As the debacles at Singur, Nandigram, and Lalgarh unfolded, it seemed that the Left Front regards West Bengal as its private property. But now, as the names of powerful people involved in the Vedic Village scam come tumbling out, it is clear that the nexus of greed cuts across party lines — Mollah apparently derived his clout from a Trinamool Congress MLA.

Mamata Banerjee is defending her man as she prepares to turn a Singur-Nandigram trick again. Meanwhile, the government has had to cancel plans for an IT hub in the area, disappointing giants like TCS, Infosys and Wipro. It could have simply written to the companies involved, but it publicly announced its failure and invited responses. Its transparency has favourably impressed the public, but it may be too late to arrest the slide in the Left’s fortunes.

The Left Front in West Bengal is widely applauded for Operation Barga, perhaps the most successful reform movement in India, which has turned lakhs of sharecroppers into landed farmers. And it’s incredibly ironic that the Left seems to be doomed to lose the Assembly elections in 2011 because of a failure to manage the greed that land unfailingly inspires in the human heart.

Other states should look closely at West Bengal. The politics of land ownership is becoming increasingly important.
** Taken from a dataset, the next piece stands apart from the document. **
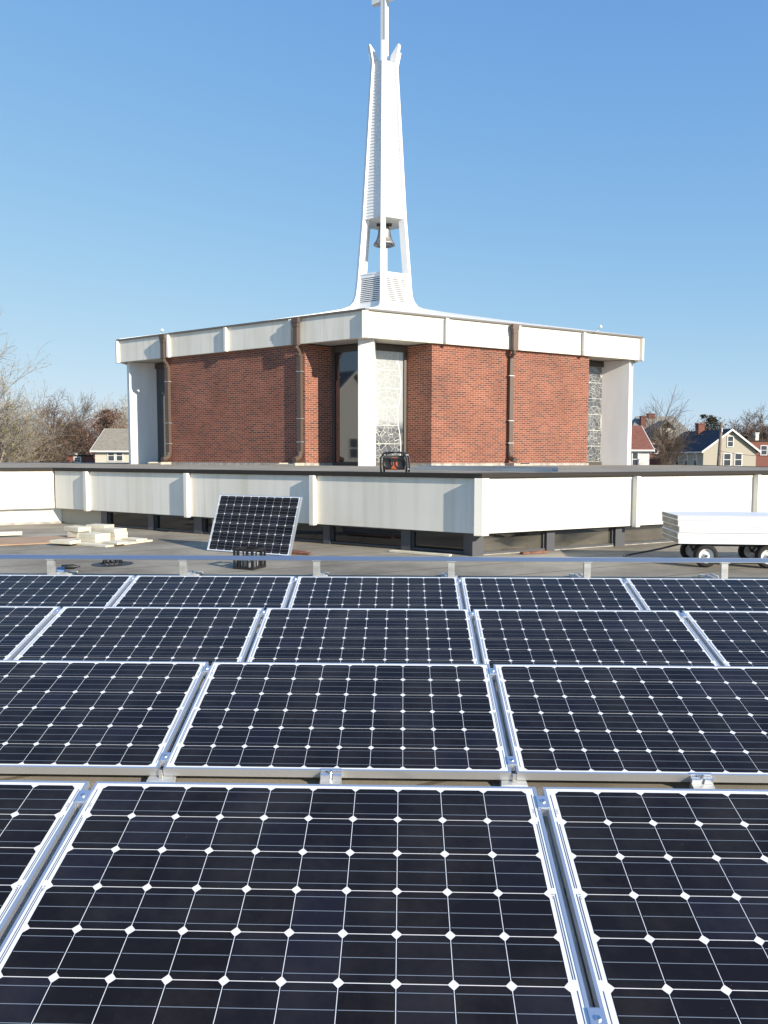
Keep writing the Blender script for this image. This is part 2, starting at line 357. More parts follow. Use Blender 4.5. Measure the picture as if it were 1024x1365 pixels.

Repeated fragmentation of holdings and pressure from land-hungry industry and infrastructure projects are marginalising farmers. In the absence of local options, they are forced to become migrant labour. The future belongs to parties which commit to educate villagers and generate local employment outside agriculture. In West Bengal, the Left Front has failed to do both. On the contrary, it has behaved like a real estate mafia, and it is now paying for it.